Oh goddammit!  We get it! You love money Kevin O'Leary. For you there is nothing else in society that has any values. Money is your philosophy, your belief, and your morals, but give it a rest you one-note supervillain. Why don't you just dig up Milton Friedman's coffin and slide in there with him you free market sycophant.

O'Leary argues we shouldn't consider his TV appearances when we weigh whether he would be a good candidate. It was just great television he says not actual policy.  But he's mistaken because the character O'Leary plays, this sexist and cruel asshole, is also his credential as a good businessmen. His history is not actually that impressive. There is a trail of lawsuits and failure behind this guy. Instead it is his cruelty, his willingness if not eagerness to play the bad guy that is the evidence that this guy gets money.

As shown with every dismissal of a non-profitable idea brought into The Den, money is cruel. It doesn't care that you had to sell your farm, or take on debt or that you have sick family members, money is here to exploit you, to demand its debts and seize its profits or as O'Leary describes it on the show, "To squeeze your head."
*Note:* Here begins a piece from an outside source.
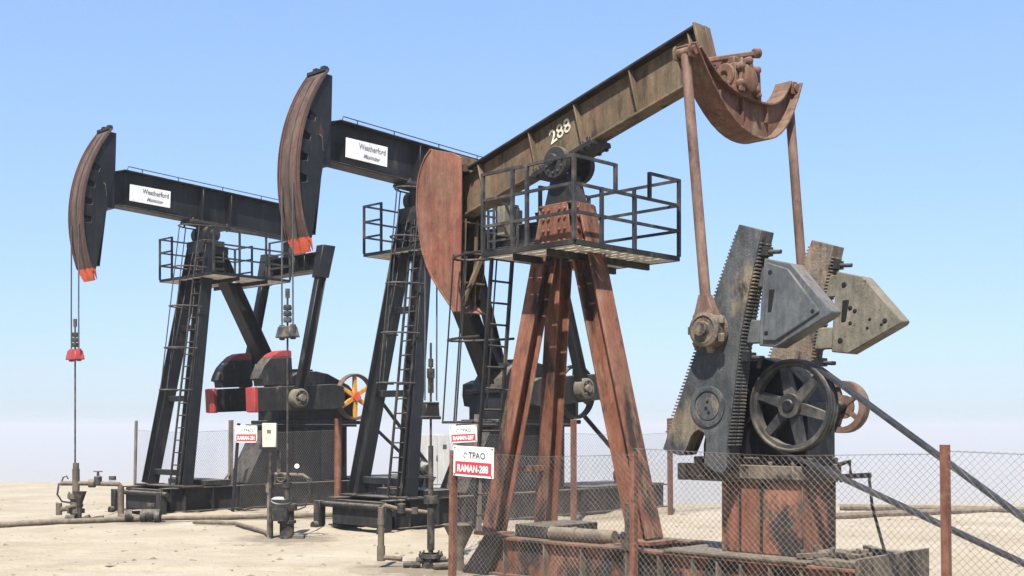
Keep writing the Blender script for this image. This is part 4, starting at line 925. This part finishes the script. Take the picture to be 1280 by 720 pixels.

Kevin O'Leary acts the way people think money acts. That's why he could pull this whole thing off. Trump's victory was one big angry, racist fuck you. In Canada, you can feel that same fuck you building. The forces that O'Leary personifies are tightening the screws around the country. Rents keep going up. Hydro bills get more shocking. Employment gets more tenuous and unsatisfying. The cowardly liberalism of Trudeau, with its big statements and promises of a harmonious society followed up with broken promises, unspent millions, and the continued catering to Canada's wealthy will be the perfect target for this resentment. Vengeance will be demanded by all those who trusted in the system, who prostrated themselves in front of the Dragons and were given nothing and who will just want to smash something pretty. And if there isn't a proper leftist alternative to the malicious forces of capital, O'Leary, in all of his rude, bullying, money-embodying glory will be set up as the perfect vehicle for the masses irrational, self defeating "Fuck You."

Though that could all just be the wine talking. I can state now with authority that Kevin O'Leary Fine Wine is evidence that the Conservative party is going to wake up with a massive, fuck-my life hangover.